Inspired Reflection Through Pilgrimage: Part of the “As This Jesuit Sees It” Series
Written by Rev. Gregory Schenden, S.J., Roman Catholic Chaplain.
This article originally appeared on September 30, 2016, in the Hoya and can be found online here. “As This Jesuit Sees It” appears every other Friday in the Hoya.
In every epoch, culture and faith tradition, there have been tales of and from the road: Odysseus’ journey to return to Ithaca from the Trojan War, Jesus’ quest to his destiny in Jerusalem, the Prophet Muhammad’s trek from Mecca to Medina, Jack Kerouac’s American sojourn “On the Road,” even the cinematic pilgrimage of the Star Wars canon. There is essential in la condition humaine about the journey. While destinations and goals are fundamental, there is something about how we get there that is just as indispensable.
This past summer I accompanied a group of Georgetown students to World Youth Day 2016 in Krakow, Poland. World Youth Day is a gathering organized every three years by the Catholic Church in various locations around the globe with young people — mostly college-aged — from a host of countries.
This year, the week’s events culminated in a Mass held about 11 miles outside of Krakow and was attended by an estimated 3 million travelers from 185 countries. While the concluding Mass, with notable representation of the globe accompanying Pope Francis, was phenomenal indeed — it was the joys and challenges of our preceding days leading up to the Mass that were so profound. This is what the journey, often defined as pilgrimage in religious terms, is all about.
In his book “The Art of Pilgrimage: The Seeker’s Guide to Making Travel Sacred,” author Phil Cousineau writes: “The point of pilgrimage … is to improve yourself by enduring and overcoming difficulties. In other words, if the journey you have chosen is indeed a pilgrimage, a soulful journey, it will be rigorous. Ancient wisdom suggests that if you aren’t trembling as you approach the sacred, it isn’t the real thing. The sacred, in its various guises as holy ground, art, or knowledge, evolves emotion and commotion.”
Emotion and commotion — and so it was for us in Krakow. There was the high emotion and grandeur of cafes and medieval castles we visited. Yet lost luggage, sleeping on a gymnasium floor and trekking a dozen miles in temperatures bordering on 90 degrees — interspersed with thunderstorms with thousands of other pilgrims — caused much commotion as well.
Yet it was in the commotion that something emerged. All of us, upon individual and communal reflection, came to identify that with all of these apparent creature discomforts, we also came to embrace the distinction between what was truly wanted out of this pilgrimage and what was truly needed. We came to a deeper understanding of what was essential for this pilgrimage — a journey that we understood as a microcosm of our greater treks through our lives.

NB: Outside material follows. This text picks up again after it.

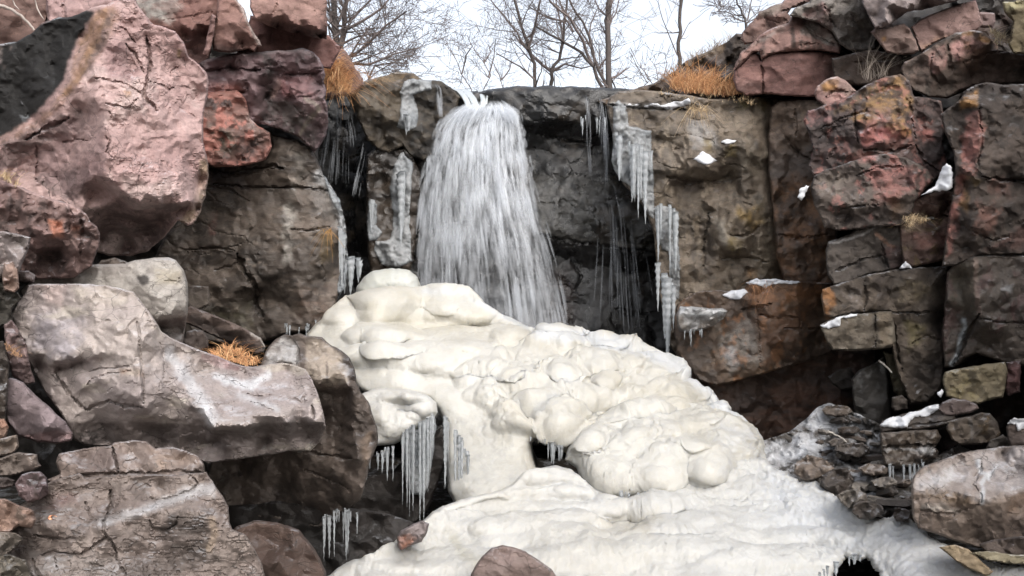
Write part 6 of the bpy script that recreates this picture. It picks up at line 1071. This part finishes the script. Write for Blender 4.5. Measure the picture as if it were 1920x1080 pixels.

Luggage, comfortable beds, an Uber or Lyft to get us where we were going — all of these comfortable wants abated as a deepening notion of who we were and where we were going increased. That became the defining feature of this pilgrimage: discerning the distinction between life’s wants and needs, and the desire to live more fully from the essential needs.

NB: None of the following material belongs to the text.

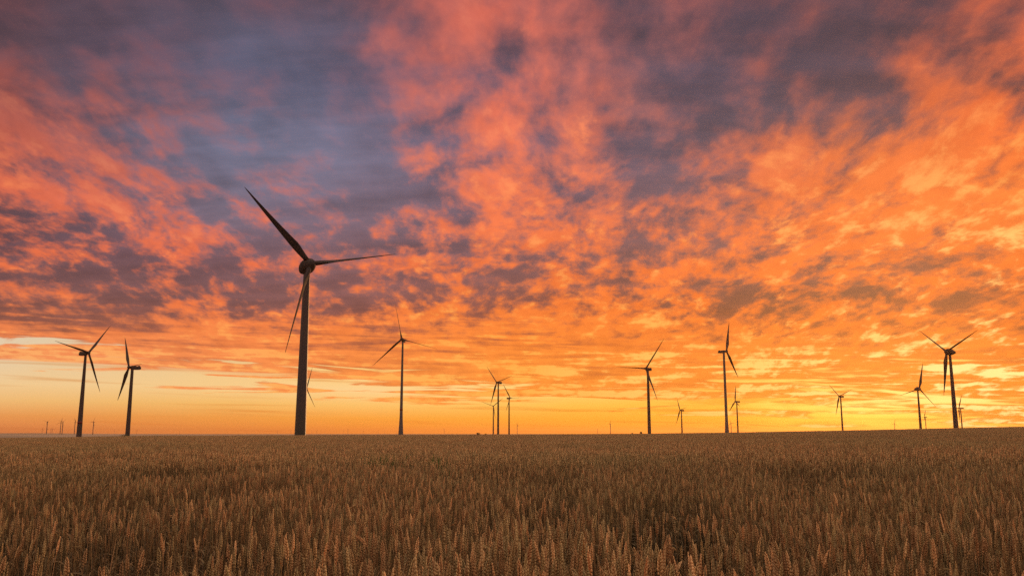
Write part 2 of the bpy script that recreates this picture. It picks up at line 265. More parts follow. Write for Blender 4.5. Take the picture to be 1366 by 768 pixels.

And so it was in Krakow. Yet so it is each day of our lives as well. It becomes a matter of perspective. I recently had it explained to me as the crucial difference between a vacation and a pilgrimage. On vacation, we move through cities, along beaches, into towns and the countryside. On pilgrimage, it is the cities, the beaches, the countryside and towns that move through us, shaping us, transforming us into who each of us is more fully.
As we continue our journey through this semester on the Hilltop, may each of us come to embrace the joys and struggles, the emotion and commotion of our sacred life journeys, our pilgrimages, both individually and collectively.